If the chip was a single "gate" then a physical view could make sense.
But when a chip is multiple gates, and you have the option of swapping
which chip a specific gate comes from, a "physical view" becomes
difficult to render.
> Personally, the physical view seems to cover the largest group.
> Yeah, large FPGA or uP don't fit very well on the sheet. Maybe
> that's a place where your method works out. It seems to work for
> John Doty and connectors. You just don't want to get to the point
> where you'd be better off with just a netlist - which totally
> defeats the purpose of a graphical entry system.
Physical view works for physical devices, like connectors or sometimes
chips. I've seen schematics where the chip's symbol was a block with
the pins laid out like the physical device. I'd rather have the pins
grouped by function in some logical layout.

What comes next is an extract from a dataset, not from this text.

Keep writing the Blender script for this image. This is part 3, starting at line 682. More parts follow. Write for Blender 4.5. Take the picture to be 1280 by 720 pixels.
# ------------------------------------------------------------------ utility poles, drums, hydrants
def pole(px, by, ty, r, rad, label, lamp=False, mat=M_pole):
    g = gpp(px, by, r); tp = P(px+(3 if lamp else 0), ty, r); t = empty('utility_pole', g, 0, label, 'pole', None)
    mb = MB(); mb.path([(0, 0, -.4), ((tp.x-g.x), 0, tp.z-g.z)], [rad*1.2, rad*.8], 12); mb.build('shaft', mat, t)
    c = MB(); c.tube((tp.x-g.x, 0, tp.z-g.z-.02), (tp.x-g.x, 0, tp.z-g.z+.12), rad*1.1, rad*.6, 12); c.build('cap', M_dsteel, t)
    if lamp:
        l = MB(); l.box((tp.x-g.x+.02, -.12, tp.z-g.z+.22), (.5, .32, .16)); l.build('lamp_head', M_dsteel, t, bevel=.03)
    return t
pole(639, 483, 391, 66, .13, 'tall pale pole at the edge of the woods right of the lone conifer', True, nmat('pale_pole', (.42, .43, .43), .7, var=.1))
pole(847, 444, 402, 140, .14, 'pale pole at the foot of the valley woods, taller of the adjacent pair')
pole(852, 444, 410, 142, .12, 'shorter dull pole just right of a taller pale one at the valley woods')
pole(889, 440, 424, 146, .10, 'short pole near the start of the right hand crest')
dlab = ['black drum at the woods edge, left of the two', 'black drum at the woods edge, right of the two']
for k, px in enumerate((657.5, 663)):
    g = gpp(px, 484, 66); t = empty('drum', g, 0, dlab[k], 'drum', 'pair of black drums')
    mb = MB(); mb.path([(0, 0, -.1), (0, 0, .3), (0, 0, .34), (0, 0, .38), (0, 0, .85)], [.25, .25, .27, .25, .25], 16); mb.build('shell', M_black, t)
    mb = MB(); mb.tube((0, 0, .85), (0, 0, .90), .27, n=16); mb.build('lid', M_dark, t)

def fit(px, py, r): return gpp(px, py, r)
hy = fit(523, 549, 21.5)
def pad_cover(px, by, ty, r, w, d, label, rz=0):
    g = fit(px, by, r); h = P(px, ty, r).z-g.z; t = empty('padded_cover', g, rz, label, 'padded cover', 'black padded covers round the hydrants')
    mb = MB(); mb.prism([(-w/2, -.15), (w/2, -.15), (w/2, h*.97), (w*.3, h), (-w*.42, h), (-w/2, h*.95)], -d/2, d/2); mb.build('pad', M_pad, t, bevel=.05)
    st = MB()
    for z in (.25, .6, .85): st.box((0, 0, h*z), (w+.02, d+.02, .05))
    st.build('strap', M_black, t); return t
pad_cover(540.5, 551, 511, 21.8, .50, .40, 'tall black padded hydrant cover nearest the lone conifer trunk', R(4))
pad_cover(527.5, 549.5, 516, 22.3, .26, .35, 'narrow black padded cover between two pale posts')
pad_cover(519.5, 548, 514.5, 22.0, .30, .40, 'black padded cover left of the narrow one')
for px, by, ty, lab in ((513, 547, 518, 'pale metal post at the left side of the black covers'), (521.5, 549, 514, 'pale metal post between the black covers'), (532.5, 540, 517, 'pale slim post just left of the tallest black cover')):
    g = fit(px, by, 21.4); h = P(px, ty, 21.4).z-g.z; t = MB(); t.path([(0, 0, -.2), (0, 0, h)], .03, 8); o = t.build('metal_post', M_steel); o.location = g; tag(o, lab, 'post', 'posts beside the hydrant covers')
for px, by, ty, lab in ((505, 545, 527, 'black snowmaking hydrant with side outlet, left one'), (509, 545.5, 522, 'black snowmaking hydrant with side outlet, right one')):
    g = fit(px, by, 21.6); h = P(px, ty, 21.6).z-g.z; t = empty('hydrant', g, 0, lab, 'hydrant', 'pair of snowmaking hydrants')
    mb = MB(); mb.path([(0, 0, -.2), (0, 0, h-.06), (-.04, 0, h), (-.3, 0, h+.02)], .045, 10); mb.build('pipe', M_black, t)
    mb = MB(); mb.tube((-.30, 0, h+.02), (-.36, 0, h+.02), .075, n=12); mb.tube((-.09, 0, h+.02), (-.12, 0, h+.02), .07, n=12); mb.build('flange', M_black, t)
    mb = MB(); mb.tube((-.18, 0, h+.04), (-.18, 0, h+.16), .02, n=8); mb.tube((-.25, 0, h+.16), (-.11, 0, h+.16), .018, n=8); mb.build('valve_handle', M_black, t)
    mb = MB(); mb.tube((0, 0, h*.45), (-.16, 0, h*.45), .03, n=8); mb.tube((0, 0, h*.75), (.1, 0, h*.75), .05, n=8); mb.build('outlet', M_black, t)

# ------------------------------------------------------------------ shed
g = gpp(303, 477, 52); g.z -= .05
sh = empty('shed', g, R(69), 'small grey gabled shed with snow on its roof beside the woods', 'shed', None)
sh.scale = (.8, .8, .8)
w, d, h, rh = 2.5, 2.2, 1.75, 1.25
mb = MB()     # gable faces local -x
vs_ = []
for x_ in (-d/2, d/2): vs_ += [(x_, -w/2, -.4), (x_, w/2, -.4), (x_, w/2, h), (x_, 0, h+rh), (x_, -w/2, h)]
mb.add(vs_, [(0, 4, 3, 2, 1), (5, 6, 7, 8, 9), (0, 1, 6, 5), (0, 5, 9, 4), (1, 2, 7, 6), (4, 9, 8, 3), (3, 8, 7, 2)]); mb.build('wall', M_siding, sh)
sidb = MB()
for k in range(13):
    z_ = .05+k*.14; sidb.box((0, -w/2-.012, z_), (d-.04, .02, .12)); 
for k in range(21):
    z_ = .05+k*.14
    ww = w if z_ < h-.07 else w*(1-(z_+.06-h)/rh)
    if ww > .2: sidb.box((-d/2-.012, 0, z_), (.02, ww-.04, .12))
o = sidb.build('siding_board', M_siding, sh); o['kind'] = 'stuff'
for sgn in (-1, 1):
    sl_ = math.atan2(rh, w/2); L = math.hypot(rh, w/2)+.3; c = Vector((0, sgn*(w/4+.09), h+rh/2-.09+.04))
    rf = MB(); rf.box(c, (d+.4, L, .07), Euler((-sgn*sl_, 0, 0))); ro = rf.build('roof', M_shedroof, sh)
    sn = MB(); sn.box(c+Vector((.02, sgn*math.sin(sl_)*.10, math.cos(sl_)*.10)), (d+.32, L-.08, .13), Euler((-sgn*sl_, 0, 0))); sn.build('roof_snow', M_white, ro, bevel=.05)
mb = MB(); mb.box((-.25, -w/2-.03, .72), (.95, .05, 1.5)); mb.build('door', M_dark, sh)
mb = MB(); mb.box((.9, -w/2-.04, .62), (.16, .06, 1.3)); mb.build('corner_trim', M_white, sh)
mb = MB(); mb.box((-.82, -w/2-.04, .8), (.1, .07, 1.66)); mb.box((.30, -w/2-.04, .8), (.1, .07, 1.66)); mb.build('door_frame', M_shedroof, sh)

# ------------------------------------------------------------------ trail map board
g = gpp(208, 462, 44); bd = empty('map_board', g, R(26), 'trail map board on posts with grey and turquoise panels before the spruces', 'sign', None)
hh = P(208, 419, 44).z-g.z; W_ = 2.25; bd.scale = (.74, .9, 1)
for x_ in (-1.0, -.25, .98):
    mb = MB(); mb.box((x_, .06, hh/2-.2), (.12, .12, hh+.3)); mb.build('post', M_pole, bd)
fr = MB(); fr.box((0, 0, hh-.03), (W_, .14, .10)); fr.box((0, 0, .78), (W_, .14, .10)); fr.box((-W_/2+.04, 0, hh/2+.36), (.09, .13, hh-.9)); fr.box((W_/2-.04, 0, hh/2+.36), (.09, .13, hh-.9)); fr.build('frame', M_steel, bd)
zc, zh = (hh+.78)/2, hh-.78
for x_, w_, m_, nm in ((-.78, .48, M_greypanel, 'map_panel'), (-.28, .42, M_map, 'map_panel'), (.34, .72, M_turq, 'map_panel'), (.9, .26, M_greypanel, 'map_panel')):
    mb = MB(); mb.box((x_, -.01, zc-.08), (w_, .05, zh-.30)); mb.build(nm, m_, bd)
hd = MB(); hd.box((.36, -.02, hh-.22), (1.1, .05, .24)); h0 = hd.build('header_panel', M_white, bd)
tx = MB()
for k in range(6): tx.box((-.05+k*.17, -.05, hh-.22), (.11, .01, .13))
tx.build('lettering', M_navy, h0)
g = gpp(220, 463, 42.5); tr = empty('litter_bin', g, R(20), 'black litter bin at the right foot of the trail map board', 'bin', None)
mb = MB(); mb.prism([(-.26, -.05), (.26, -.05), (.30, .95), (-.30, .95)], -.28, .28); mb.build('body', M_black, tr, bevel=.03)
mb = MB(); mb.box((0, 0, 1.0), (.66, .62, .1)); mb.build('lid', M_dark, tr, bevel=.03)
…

But when you've got something like a 7400, a physical view is
difficult to justify. It's much more useful to sprinkle NAND gates
around the page, and have some other way of mapping them to a physical
device.
HOWEVER, my pin mapping scheme doesn't imply either way. You could do
pin swapping on a non-gate symbol (like RAM) and you can still do
visible power pins on a NAND gate. You can probably figure out a way
to do "gate" swapping on a non-slotted part (like IEC bundled nand
gates, or octal latches). The only thing that would be deprecated is
the hidden netlist connections; they'd become visible somewhere.